> **TO BE DONE**: Transcribe all of the material exactly, except for its pictures.

> **DATASET CONTENT**:
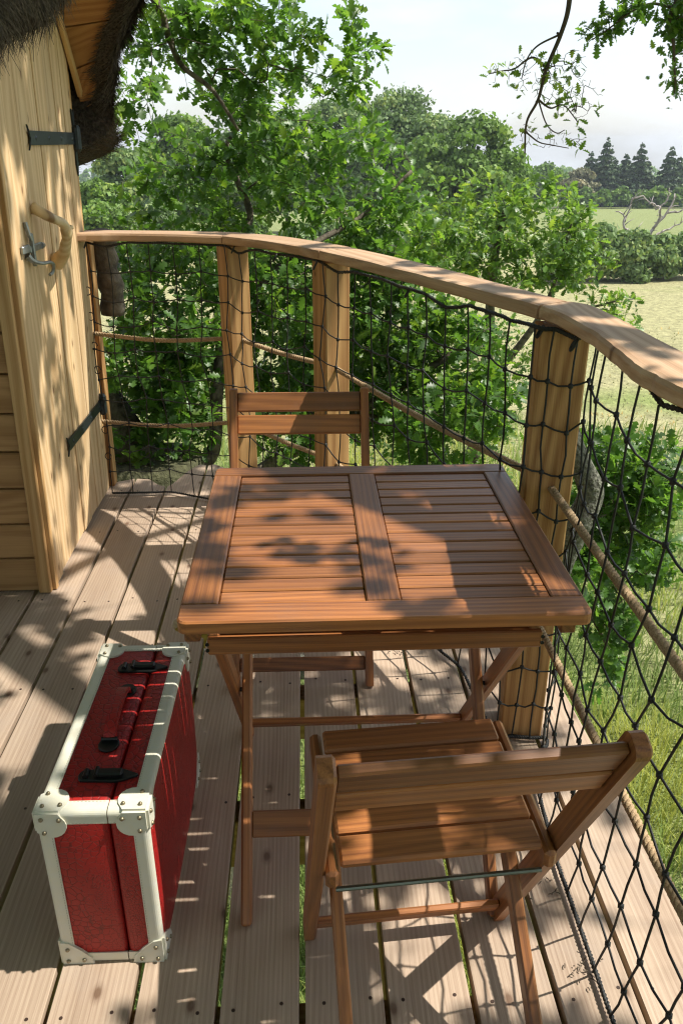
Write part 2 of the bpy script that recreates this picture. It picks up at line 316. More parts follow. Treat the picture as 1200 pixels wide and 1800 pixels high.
# ------------------------------------------------------------------ grass blades (nobody could count them)
def grass(name, n, rmin, rmax, xr, m, label, h0, w0):
    r = np.exp(rng.uniform(math.log(rmin), math.log(rmax), n)); a = rng.uniform(xr[0], xr[1], n)
    x = r * np.sin(a); y = r * np.cos(a); z = np.array([gz(a_, b_) for a_, b_ in zip(x, y)])
    cl = np.array([noise.noise((x_ * .5, y_ * .5, 3)) for x_, y_ in zip(x, y)])
    h = h0 * rng.uniform(.5, 1.3, n) * (1 + .5 * cl); w = w0 * (r / 6) ** .75 * rng.uniform(.6, 1.4, n)
    T = [(0, -1, 0), (0, 1, 0), (.12, .75, .55), (.12, -.75, .55), (.42, 0, 1)]
    az = rng.uniform(0, 2 * math.pi, n); lean = rng.uniform(.5, 2.2, n)
    f = np.stack([np.cos(az), np.sin(az), np.zeros(n)], 1); s = np.stack([-np.sin(az), np.cos(az), np.zeros(n)], 1); u = np.tile([0, 0, 1.], (n, 1))
    Ms = np.stack([f * (h * lean)[:, None], s * (w / 2)[:, None], u * h[:, None]], 2)
    me = scatter(name, T, [(0, 1, 2, 3), (3, 2, 4)], Ms, np.stack([x, y, z - .02], 1), np.clip(.5 + cl + rng.normal(0, .2, n), 0, 1), m)
    tag(link(name, me), label, 'grass', kind='stuff')
grass('meadow_grass', 80000, 2.0, 17, (-.75, 1.0), M['blade'], 'long green grass blades growing in the meadow below the deck', .32, .012)
grass('dry_grass', 16000, 10, 28, (-.75, .95), M['straw'], 'dry straw coloured seeding grass stalks standing in the meadow', .07, .014)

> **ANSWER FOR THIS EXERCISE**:
Write part 2 of the bpy script that recreates this picture. It picks up at line 316. More parts follow. Treat the picture as 1200 pixels wide and 1800 pixels high.
# ------------------------------------------------------------------ grass blades (nobody could count them)
def grass(name, n, rmin, rmax, xr, m, label, h0, w0):
    r = np.exp(rng.uniform(math.log(rmin), math.log(rmax), n)); a = rng.uniform(xr[0], xr[1], n)
    x = r * np.sin(a); y = r * np.cos(a); z = np.array([gz(a_, b_) for a_, b_ in zip(x, y)])
    cl = np.array([noise.noise((x_ * .5, y_ * .5, 3)) for x_, y_ in zip(x, y)])
    h = h0 * rng.uniform(.5, 1.3, n) * (1 + .5 * cl); w = w0 * (r / 6) ** .75 * rng.uniform(.6, 1.4, n)
    T = [(0, -1, 0), (0, 1, 0), (.12, .75, .55), (.12, -.75, .55), (.42, 0, 1)]
    az = rng.uniform(0, 2 * math.pi, n); lean = rng.uniform(.5, 2.2, n)
    f = np.stack([np.cos(az), np.sin(az), np.zeros(n)], 1); s = np.stack([-np.sin(az), np.cos(az), np.zeros(n)], 1); u = np.tile([0, 0, 1.], (n, 1))
    Ms = np.stack([f * (h * lean)[:, None], s * (w / 2)[:, None], u * h[:, None]], 2)
    me = scatter(name, T, [(0, 1, 2, 3), (3, 2, 4)], Ms, np.stack([x, y, z - .02], 1), np.clip(.5 + cl + rng.normal(0, .2, n), 0, 1), m)
    tag(link(name, me), label, 'grass', kind='stuff')
grass('meadow_grass', 80000, 2.0, 17, (-.75, 1.0), M['blade'], 'long green grass blades growing in the meadow below the deck', .32, .012)
grass('dry_grass', 16000, 10, 28, (-.75, .95), M['straw'], 'dry straw coloured seeding grass stalks standing in the meadow', .07, .014)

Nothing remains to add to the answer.